Warring tribes and the five paper ball technique

The following extract from Ken Segall’s book, “Insanely Simple,” provides a great story on persuasion:
At one agency meeting with Steve Jobs, we were reviewing the content of a proposed iMac commercial when a debate arose about how much we should say in the commercial. The creative team was arguing that it would work best if the entire spot was devoted to describing the one key feature of this particular iMac. Steve, however, had it in his head that there were four or five really important things to say. It seemed to him that all of those copy points would fit comfortably in a thirty-second spot.
After debating the issue for a few minutes, it didn’t look like Steve was going to budge. That’s when a little voice started to make itself heard inside the head of Lee Clow, leader of the Chiat team. He decided this would be a good time to give Steve a live demonstration.
Lee tore five sheets of paper off of his notepad (yes, notepad—Lee was laptop-resistant at the time) and crumpled them into five balls. Once the crumpling was complete, he started his performance.
“Here, Steve, catch,” said Lee, as he tossed a single ball of paper across the table. Steve caught it, no problem, and tossed it back.
“That’s a good ad,” said Lee.
“Now catch this,” he said, as he threw all five paper balls in Steve’s direction. Steve didn’t catch a single one, and they bounced onto the table and floor.
“That’s a bad ad,” said Lee.
I hadn’t seen that one before, so I rather enjoyed it. And it was pretty convincing proof: The more things you ask people to focus on, the fewer they’ll remember. Lee’s argument was that if we want to give people a good reason to check out an iMac, we should pick the most compelling feature and present it in the most compelling way
.”

For most people in our industry, initiating OSS change is all about designing a technical solution that can fulfill a list of requirements. This may be effective in some situations, but in large carrier environments the bigger challenge is almost always in getting the many stakeholders contributing towards a common goal. If the project is big enough, multiple different business units will be involved and/or impacted. Each will tend to have their own objectives / metrics – and they’re often metrics that are misaligned or even in conflict – what common goal?

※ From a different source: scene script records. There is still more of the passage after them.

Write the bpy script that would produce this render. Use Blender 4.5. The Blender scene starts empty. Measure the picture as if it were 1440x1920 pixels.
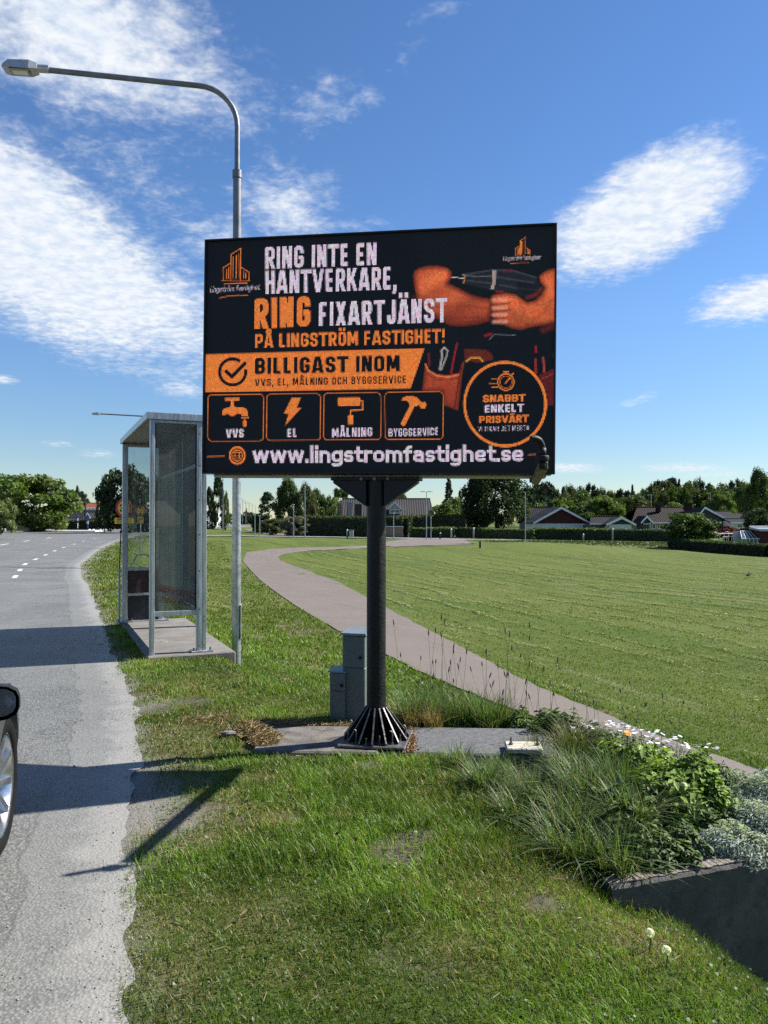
import bpy, math, random
import numpy as np
from mathutils import Vector, Matrix
R = math.radians
scene = bpy.context.scene
COL = scene.collection
random.seed(7)
rng = np.random.default_rng(11)

# ------------------------------------------------------------------ camera
EYE, HOR, FPX = 1.5, 975.0, 1443.0          # eye height, horizon row and focal length (photo pixels)
cam_data = bpy.data.cameras.new('camera')
cam = bpy.data.objects.new('camera', cam_data)
COL.objects.link(cam)
scene.camera = cam
cam.location = (0, 0, EYE)
cam.rotation_euler = (R(90) + math.atan((HOR - 960) / FPX), 0, 0)
cam_data.sensor_fit = 'VERTICAL'
cam_data.sensor_height = 24.0
cam_data.lens = 24.0 * FPX / 1920
cam_data.clip_end = 6000
cam_data.clip_start = 0.05

# ------------------------------------------------------------------ world + sun
SUN_AZ, SUN_EL = 72.0, 41.0
world = bpy.data.worlds.new('World')
scene.world = world
world.use_nodes = True
wt = world.node_tree
for n in list(wt.nodes):
    wt.nodes.remove(n)


class NT:
    """small node-graph writer"""
    def __init__(s, tree):
        s.t = tree
    def n(s, kind, **kw):
        node = s.t.nodes.new(kind)
        for k, v in kw.items():
            setattr(node, k, v)
        return node
    def put(s, sock, v):
        if v is None:
            return
        if isinstance(v, bpy.types.NodeSocket):
            s.t.links.new(v, sock)
        else:
            sock.default_value = v
    def math(s, op, a, b=None, c=None, clamp=False):
        m = s.n('ShaderNodeMath', operation=op, use_clamp=clamp)
        for i, v in enumerate((a, b, c)):
            s.put(m.inputs[i], v)
        return m.outputs[0]
    def vmath(s, op, a, b=None):
        m = s.n('ShaderNodeVectorMath', operation=op)
        s.put(m.inputs[0], a)
        s.put(m.inputs[1], b)
        return m.outputs[1] if op in ('LENGTH', 'DOT_PRODUCT') else m.outputs[0]
    def smooth(s, v, a, b, lo=0.0, hi=1.0):
        m = s.n('ShaderNodeMapRange', interpolation_type='SMOOTHSTEP')
        s.put(m.inputs[0], v)
        for i, q in zip((1, 2, 3, 4), (a, b, lo, hi)):
            s.put(m.inputs[i], q)
        return m.outputs[0]
    def noise(s, vec, scale, detail=4, rough=0.55, dist=0.0, color=False):
        m = s.n('ShaderNodeTexNoise')
        s.put(m.inputs['Vector'], vec)
        m.inputs['Scale'].default_value = scale
        m.inputs['Detail'].default_value = detail
        m.inputs['Roughness'].default_value = rough
        m.inputs['Distortion'].default_value = dist
        return m.outputs[1 if color else 0]
    def mix(s, f, a, b, blend='MIX'):
        m = s.n('ShaderNodeMixRGB', blend_type=blend)
        s.put(m.inputs[0], f)
        for i, v in ((1, a), (2, b)):
            if isinstance(v, (tuple, list)) and len(v) == 3:
                v = (*v, 1)
            s.put(m.inputs[i], v)
        return m.outputs[0]


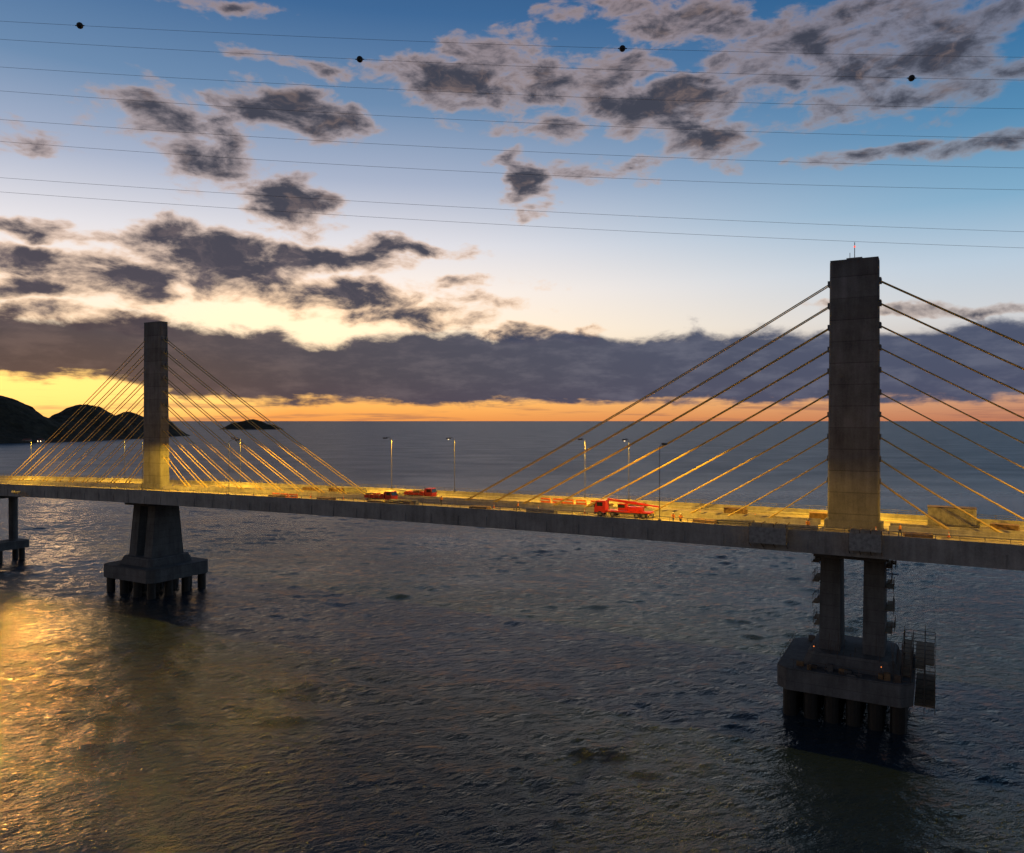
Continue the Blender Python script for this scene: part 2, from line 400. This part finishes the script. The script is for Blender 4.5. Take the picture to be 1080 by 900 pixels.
def edge_platform(s,w):
    e=MB(); e.box(-w,w,0,1.5,-1.0,-.9,M_form); e.box(-w,w,.1,.16,-.9,1.5,M_form)
    for x in(-w,-w/3,w/3,w):
        e.box(x-.05,x+.05,-1.2,1.5,1.52,1.65,M_rust); e.box(x-.05,x+.05,1.42,1.5,-1.1,1.52,M_rust); e.cyl((x,.1,-1.6),(x,1.4,-1.05),.05,M_rust,5)
    e.box(-w,w,1.5,1.54,-.9,1.2,M_form)
    e.done('edge_form_platform',loc=P(s,HW+.15,dz(s)),rot=ANG)
edge_platform(9.0,2.3); edge_platform(-2.5,1.8)
M_skin=simple('skin',(.3,.17,.1),.6,0,.1,1)
def worker(s,t,rot,step):
    e=empty('construction_worker',P(s,t,dz(s)+.012),ANG+rot)
    V=[(0,0,.95),(0,0,1.15),(0,0,1.38),(0,.0,1.50),(step,.10,.5),(step*1.2,.11,.06),(step*1.2+.14,.12,.04),(-step,-.10,.5),(-step*1.7,-.11,.07),(-step*1.7+.14,-.12,.04),
       (0,.20,1.40),(-.06,.26,1.12),(.12,.25,.9),(0,-.20,1.40),(.08,-.26,1.13),(.28,-.22,1.02),(0,.1,.92),(0,-.1,.92)]
    E=[(0,1),(1,2),(2,3),(0,16),(16,4),(4,5),(5,6),(0,17),(17,7),(7,8),(8,9),(2,10),(10,11),(11,12),(2,13),(13,14),(14,15)]
    rr=[.14,.15,.17,.06,.075,.05,.045,.075,.05,.045,.07,.05,.04,.07,.05,.04,.1,.1]
    me=bpy.data.meshes.new('body'); me.from_pydata(V,E,[]); ob=bpy.data.objects.new('body',me); S.collection.objects.link(ob); ob.parent=e
    sk=ob.modifiers.new('s','SKIN'); 
    if not me.skin_vertices: 
        bpy.context.view_layer.objects.active=ob; bpy.ops.mesh.customdata_skin_add()
    for i,r in enumerate(rr): me.skin_vertices[0].data[i].radius=(r,r)
    me.skin_vertices[0].data[0].use_root=True
    su=ob.modifiers.new('u','SUBSURF'); su.levels=1; su.render_levels=1
    m,t_,b_=mat('worker_clothes'); oc=t_.n('ShaderNodeTexCoord').outputs['Object']; sx=t_.n('ShaderNodeSeparateXYZ'); t_.put(sx.inputs[0],oc)
    t_.put(b_.inputs['Base Color'],t_.mix(t_.m('GREATER_THAN',sx.outputs[2],.98),(.05,.06,.1,1),(.85,.3,.03,1))); me.materials.append(m)
    d=MB(); d.sph((.01,0,1.62),.105,M_skin,(1,.85,1.15)); d.sph((0,0,1.70),.125,M_white,(1.1,.95,.7)); d.cyl((0.03,0,1.685),(.03,0,1.70),.16,M_white,12); d.sph((.115,0,1.61),.02,M_skin); d.done('head_and_helmet',e)
worker(23,9.2,1.2,.15); worker(21.8,9.6,-1.8,.05); worker(50,6.5,.3,.2); worker(5,7.5,2.2,.12); worker(-6,6,-.5,.1); worker(67,4,2,.15)
# ---------------------------------------------------------------- power line
pl=empty('power_line',(0,0,0))
Yp=85.0
LN=[(24,49,62),(43,71,86),(72,101,116),(97,130,147),(127,160,178),(150,184,201),(188,222,245),(203,238,262)]
M_wire=simple('conductor_wire',(.09,.09,.10),.6,.0)
M_ball=simple('marker_ball_paint',(.02,.02,.02),.6,.0)
def wz(L,x):
    u=(x/Yp*800)/540; a,b_,c=L; y=b_+(c-a)/2*u+((a+c)/2-b_)*u*u
    return 40+(444-y)*Yp/800
for L in LN:
    d=MB(); pts=[(x,Yp,wz(L,x)) for x in range(-160,161,8)]
    for a,c in zip(pts,pts[1:]): d.cyl(a,c,.015,M_wire,6)
    d.done('wire',pl)
for L,px in((0,86),(0,656),(1,380),(1,960)):
    x=(px-540)/800*Yp; d=MB(); d.sph((x,Yp,wz(LN[L],x)),.36,M_ball); d.cyl((x-.5,Yp,wz(LN[L],x)),(x+.5,Yp,wz(LN[L],x)),.06,M_ball,8); d.done('marker_ball',pl)
# ---------------------------------------------------------------- sea: one sheet, real waves around the bridge, flat out to the horizon
X0,X1,Y0,Y1,st=-260.0,240.0,-20.0,400.0,.6
gxs=np.arange(X0,X1+.01,st); gys=np.arange(Y0,Y1+.01,st); nx,ny=len(gxs),len(gys)
GX,GY=np.meshgrid(gxs.astype(np.float32),gys.astype(np.float32)); H=np.zeros_like(GX)
rs=np.random.RandomState(5)
NW=64
for i in range(NW):
    lam=1.9*(14/1.9)**(rs.rand()**1.25); kk=2*np.pi/lam
    th=R(-105)+rs.randn()*.62
    slope=.022*(1.15 if lam<6 else .75)
    ph=rs.rand()*6.28
    H+=(slope/kk)*np.sin(kk*(GX*np.cos(th)+GY*np.sin(th))+ph).astype(np.float32)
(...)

In the all-too-common “warring tribe” situation, persuasion techniques become essential. A great place to start is by creating an inspiring vision, much like John F Kennedy established when in 1961, he exhorted America to put a man on the moon before the decade was out.

There are many persuasion techniques, but I put them into two categories:

  • What you’re going to add
  • What you’re going to take away

I’m sure you want to go deeper, so Kellerman and Cole’s 64 Compliance-gaining Strategies give some great persuasive food for thought. Different strategies will work better/worse with different stakeholders of course, .

But to loop back to Ken Segall again, if you’re responsible for a significant change that crosses multiple domains and multiple stakeholders / influencers, you may choose to start with a vision based around the “most compelling feature and present it in the most compelling way.”

How many of you are wondering whether you could use the five paper ball technique to persuade in your next OSS stakeholder group when complexity is running rampant?